Shackleton’s experience

Shackleton’s experience
November 18, 2015 Rebecca Stephens

Shackleton’s early experience

From the South Atlantic

So everybody aboard seems to be feeling more themselves today, despite a significant swell in the South Atlantic.  We’re safely onboard the Silverseas Explorer, a boat that has made this voyage many times before – and yet still stomachs can turn when the smallest of things go wrong.  At breakfast this morning, we were happily drinking our cappuccinos and nibbling on freshly prepared fruit, or full English, or continental, when a strong vibration started from beneath the floor on which we sat, and unified personnel, sat together on one round table, rose from their seats in unison and made a controlled but purposeful exit.  Whatever it was has long been fixed with professional calm, but that hair-raising moment makes you think, what the hell would you do alone on this massive sea without a solid diesel engine to propel you to your destination.
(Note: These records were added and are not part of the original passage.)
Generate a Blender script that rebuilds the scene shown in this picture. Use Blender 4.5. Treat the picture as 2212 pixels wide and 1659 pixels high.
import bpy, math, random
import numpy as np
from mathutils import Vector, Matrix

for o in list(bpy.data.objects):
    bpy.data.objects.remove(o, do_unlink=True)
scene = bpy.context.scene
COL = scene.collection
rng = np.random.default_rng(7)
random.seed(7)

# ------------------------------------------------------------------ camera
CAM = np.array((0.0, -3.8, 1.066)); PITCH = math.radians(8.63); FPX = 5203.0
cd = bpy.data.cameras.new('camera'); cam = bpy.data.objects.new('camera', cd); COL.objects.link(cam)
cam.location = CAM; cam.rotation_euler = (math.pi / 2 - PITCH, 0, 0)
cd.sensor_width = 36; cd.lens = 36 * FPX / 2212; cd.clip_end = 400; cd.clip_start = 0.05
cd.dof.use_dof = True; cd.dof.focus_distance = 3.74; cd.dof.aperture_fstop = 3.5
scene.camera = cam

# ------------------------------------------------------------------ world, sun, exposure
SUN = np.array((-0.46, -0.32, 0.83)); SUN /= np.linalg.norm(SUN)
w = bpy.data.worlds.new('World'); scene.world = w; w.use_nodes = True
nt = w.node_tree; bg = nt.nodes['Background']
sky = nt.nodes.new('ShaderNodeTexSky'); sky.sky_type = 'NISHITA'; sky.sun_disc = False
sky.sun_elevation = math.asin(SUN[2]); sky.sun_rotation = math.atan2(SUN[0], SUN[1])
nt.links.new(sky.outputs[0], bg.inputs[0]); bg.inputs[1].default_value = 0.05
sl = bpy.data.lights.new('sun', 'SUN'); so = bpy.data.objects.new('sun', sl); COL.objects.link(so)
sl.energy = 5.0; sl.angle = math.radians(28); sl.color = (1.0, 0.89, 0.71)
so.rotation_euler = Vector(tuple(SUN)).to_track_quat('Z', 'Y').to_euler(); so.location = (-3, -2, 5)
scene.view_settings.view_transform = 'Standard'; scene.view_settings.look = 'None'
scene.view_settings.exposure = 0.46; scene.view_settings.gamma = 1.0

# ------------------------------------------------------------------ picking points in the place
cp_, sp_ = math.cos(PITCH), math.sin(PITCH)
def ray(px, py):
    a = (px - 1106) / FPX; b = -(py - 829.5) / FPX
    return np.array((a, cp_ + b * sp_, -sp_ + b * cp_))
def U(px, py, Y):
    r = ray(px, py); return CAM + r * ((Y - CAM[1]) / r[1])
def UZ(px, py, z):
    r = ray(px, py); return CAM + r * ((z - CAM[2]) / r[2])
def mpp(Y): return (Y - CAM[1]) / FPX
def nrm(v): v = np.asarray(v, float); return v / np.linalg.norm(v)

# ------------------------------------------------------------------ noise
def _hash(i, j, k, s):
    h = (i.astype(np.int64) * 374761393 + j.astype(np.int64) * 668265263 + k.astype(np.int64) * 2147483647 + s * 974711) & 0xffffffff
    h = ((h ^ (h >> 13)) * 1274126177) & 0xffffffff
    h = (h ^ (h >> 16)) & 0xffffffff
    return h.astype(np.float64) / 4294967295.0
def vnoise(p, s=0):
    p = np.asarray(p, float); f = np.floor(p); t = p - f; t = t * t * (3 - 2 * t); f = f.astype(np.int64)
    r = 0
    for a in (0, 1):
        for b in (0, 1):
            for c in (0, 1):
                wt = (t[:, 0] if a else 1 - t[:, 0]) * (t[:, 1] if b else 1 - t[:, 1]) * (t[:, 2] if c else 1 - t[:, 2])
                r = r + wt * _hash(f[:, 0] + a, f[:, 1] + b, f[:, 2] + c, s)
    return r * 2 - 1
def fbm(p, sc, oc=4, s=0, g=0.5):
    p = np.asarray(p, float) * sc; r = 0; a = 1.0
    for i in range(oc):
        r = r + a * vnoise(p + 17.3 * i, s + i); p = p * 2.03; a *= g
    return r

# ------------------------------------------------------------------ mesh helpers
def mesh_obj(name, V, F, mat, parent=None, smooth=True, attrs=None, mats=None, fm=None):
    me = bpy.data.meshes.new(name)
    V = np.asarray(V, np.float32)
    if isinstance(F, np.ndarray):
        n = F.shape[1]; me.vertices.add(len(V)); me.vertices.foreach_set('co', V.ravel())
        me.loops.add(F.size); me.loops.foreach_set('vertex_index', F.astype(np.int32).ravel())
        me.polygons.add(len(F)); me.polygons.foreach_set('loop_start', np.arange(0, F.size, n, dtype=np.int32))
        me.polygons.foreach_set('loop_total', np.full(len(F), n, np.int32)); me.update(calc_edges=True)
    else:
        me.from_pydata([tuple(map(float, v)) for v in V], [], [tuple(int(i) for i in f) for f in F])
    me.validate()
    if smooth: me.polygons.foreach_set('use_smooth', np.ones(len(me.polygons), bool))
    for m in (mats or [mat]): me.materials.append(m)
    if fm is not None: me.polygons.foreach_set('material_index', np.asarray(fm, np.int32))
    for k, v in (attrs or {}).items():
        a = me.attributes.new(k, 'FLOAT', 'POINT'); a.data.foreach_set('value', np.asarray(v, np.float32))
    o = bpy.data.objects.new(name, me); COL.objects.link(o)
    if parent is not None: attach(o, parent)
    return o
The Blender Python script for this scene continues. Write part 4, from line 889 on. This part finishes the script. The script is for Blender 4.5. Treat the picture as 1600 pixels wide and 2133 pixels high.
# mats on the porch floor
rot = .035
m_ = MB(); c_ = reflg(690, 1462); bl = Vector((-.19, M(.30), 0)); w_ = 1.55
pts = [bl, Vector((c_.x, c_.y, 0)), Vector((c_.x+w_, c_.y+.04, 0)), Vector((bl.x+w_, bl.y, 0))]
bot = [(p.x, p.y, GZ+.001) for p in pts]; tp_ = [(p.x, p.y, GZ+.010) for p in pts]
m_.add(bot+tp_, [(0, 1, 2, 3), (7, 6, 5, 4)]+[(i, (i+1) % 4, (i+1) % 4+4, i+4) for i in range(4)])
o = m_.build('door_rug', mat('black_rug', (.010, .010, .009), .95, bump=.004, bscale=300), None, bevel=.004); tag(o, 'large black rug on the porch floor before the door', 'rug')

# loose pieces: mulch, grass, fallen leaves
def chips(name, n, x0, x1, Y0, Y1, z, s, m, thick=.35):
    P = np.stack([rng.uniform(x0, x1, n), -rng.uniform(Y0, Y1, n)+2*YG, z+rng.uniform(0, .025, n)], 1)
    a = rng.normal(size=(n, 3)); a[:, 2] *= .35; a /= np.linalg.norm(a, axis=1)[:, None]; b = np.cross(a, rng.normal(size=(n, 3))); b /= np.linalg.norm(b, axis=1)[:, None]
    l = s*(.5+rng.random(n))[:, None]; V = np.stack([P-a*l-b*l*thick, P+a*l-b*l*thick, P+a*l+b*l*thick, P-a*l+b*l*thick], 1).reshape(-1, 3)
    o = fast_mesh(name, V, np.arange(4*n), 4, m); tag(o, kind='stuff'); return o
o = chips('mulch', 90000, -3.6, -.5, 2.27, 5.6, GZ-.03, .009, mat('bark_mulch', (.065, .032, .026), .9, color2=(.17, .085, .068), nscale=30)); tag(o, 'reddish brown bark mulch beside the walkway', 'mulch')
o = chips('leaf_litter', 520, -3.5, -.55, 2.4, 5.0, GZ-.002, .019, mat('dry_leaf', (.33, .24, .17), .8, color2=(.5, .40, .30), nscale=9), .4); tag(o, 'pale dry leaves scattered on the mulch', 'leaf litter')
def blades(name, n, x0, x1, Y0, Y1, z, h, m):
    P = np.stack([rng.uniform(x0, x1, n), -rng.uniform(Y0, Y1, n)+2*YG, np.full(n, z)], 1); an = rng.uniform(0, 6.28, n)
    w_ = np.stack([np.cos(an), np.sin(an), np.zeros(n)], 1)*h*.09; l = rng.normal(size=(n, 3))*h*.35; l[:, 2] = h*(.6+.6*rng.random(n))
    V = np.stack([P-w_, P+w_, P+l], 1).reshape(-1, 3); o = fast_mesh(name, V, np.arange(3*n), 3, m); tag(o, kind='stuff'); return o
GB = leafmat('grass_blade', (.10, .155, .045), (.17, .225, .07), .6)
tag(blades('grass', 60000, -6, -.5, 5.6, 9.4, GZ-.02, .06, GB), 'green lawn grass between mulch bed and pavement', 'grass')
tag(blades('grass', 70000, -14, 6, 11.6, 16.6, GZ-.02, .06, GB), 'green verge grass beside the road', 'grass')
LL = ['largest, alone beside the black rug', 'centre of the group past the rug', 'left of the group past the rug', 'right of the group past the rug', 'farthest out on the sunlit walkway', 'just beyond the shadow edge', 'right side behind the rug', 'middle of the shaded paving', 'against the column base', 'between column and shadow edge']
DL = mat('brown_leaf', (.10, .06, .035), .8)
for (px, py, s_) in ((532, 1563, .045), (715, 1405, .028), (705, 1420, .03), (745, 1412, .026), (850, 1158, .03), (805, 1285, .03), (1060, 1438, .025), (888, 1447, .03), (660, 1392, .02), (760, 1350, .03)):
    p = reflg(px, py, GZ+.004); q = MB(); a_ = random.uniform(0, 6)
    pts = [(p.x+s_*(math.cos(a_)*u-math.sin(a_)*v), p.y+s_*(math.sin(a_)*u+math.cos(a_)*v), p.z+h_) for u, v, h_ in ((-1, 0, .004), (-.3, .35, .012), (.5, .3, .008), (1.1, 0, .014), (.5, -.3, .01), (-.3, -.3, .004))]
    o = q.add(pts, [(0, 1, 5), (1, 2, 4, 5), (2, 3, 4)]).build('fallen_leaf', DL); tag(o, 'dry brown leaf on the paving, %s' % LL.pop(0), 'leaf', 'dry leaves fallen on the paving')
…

Almost one hundred years ago, on these very seas, Shackleton and a five-strong team did just that, in the tiniest of whalers, the James Card, with nought more than a wee sail and a sextant to navigate from Elephant Island to South Georgia – 800 miles of open water!  It’s still considered the most audacious sea crossing of all time.

But before we get to South Georgia ourselves, which all going well will be the day after tomorrow, 20th November, it’s worth looking briefly at where the young Shackleton came from.

An abridged version, if I may.

Ernest Henry Shackleton was born 15th February 1874 in County Kildare, a mix of Irish and Quaker heritage.  His mother was unconventional, passionate, happy-go-lucky; his father, a physician – a cautious Yorkshireman.  Shackleton was big brother to eight adoring sisters and a little brother.

Born in Ireland, his family moved to London where he was an unremarkable student at Dulwich College, left school at 16 and signed up to the Merchant Marine, which was by all accounts a brutal initiation to life at sea  – but more of that in my next blog because there is little doubt that experience gathered here, however tough, served him well.  It’s here that he started to learn what he liked and what he didn’t like in leaders.